Later that week I dropped into the mechanic to pick up my car – usually a 2 minute interaction involving me transferring horrendous sums of money to his account, and a few inane pleasantries.  This day, for reasons I couldn’t articulate at the time, I went a little beyond the usual and asked a couple of more open questions – and we got into quite a valuable conversation.  It only lasted maybe 5 minutes, and for all I know he might have been thinking “c’mon mate, take your car and leave, I have work to do” – but it didn’t seem like that.  He seemed to be enjoying the conversation, and the storytelling as much as I was.  This encounter reminded me that it doesn’t need to be team building meetings, or campfires or counselling sessions where we share our stories…it’s possible even in the moments of our every day…provided we’re willing not to be rushed.

Now it’s quite possible that this is not news to you, and I’m just late to the realisation (or to be charitable, the reminder) about the value of listening to the story of another – but it felt like quite a big couple of moments for me in that week as I encountered the importance of telling and listening to stories from one another’s lives.

Of course we can hear the story of another through their actions too, as the famous quote from Ralph Waldo Emerson reminds us: “Who you are thunders so loudly I can’t hear a single word you say.”  But while that is without question true and valuable, it seems to me there’s also something precious about inviting someone to tell their own story using words – and listening carefully and interestedly (a new word I just invented) while they do so.

It’s a personal challenge for me, a life-long introvert fairly well down one end of the I-E scale of your average Myers-Briggs personality test – but it is a challenge I find myself interested in taking up.

So…hit me up for a chocolate milkshake…I’m ready to listen to your story. 😉

to be happy…and yet…

It’s time I started writing again after quite a long break. I’ll probably be rusty. Bear with me (or just let this and the next couple pass by). Cheers!


Photo by Diogo Nunes on Unsplash

It was an excellent moment. Delightful even. And it made me happy.

I’d spent a few months filling in some parts of a senior role within the organisation I work for. One of those tasks was to join the senior execs for their weekly meeting. It was the kind of meeting that deals with HR and risk and budgets and complaints and legal issues and strategy questions and staffing concerns and and and and. All the kinds of things that I’m neither good at, nor all that interested in.

And this moment marked the end of that period of filling in. The moment my last meeting as part of the group wrapped up.

I was so happy to have finished, to get those few hours each week back into my diary. I’d been counting down the weeks, and the blessed moment had finally arrived. I could (and maybe did) have done a little dance.

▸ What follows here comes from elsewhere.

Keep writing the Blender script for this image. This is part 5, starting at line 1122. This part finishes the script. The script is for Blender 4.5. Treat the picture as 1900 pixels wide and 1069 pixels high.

And yet…I also walked away a little sad.

I’d come to really value the people I was meeting with. To understand that in exercising their own gifts and skills they want the best for the organisation at least as much as I do.

I’d come to realise that I was learning a huge amount from each of them individually, and from participating in the meetings with them collectively.

Don’t get me wrong, I’m not about to re-invent myself as an accountant or HR manager or risk specialist on the basis of this series of meetings…but nonetheless I’d learned a huge amount and valued the opportunity. As much as I was happy…I felt sad too.

It was a thoroughly confusing moment, to realise that as much as I was happy (and I most definitely was), there was also a little gloominess in the mix (and it was real).

It is, I guess, a strange, but very human thing that we can have these seemingly contradictory feelings in the same moment.

Maybe it’s similar to those contradictory feelings of grief and relief when an elderly relative passes after long and painful health battle.

Or the mix of disappointment and joy when a much-anticipated event is cancelled, but frees up enough time for some long overdue family time (or an afternoon nap 😉 ).

Maybe living with contradiction, with seemingly contrary emotions is entirely human. Is holding in tension two things that seem impossible to have happily co-exist a vital daily reality?

For me at least, realising my capacity to be both happy and sad in the same moment was a helpful reminder. A reminder that the world I inhabit is rarely either/or. Rarely black or white. It’s more often both/and. More often shades of grey.

In so many ways we’re inhabiting a complex world, building for ourselves a a complex and confusing culture. I wonder if, for me at least, learning this capacity to hold opposites in tension, to notice the contrasts in myself, and in the world around me, might just help me make sense of it.

Being happy and sad at the same moment might just be a pointer to a bigger reality.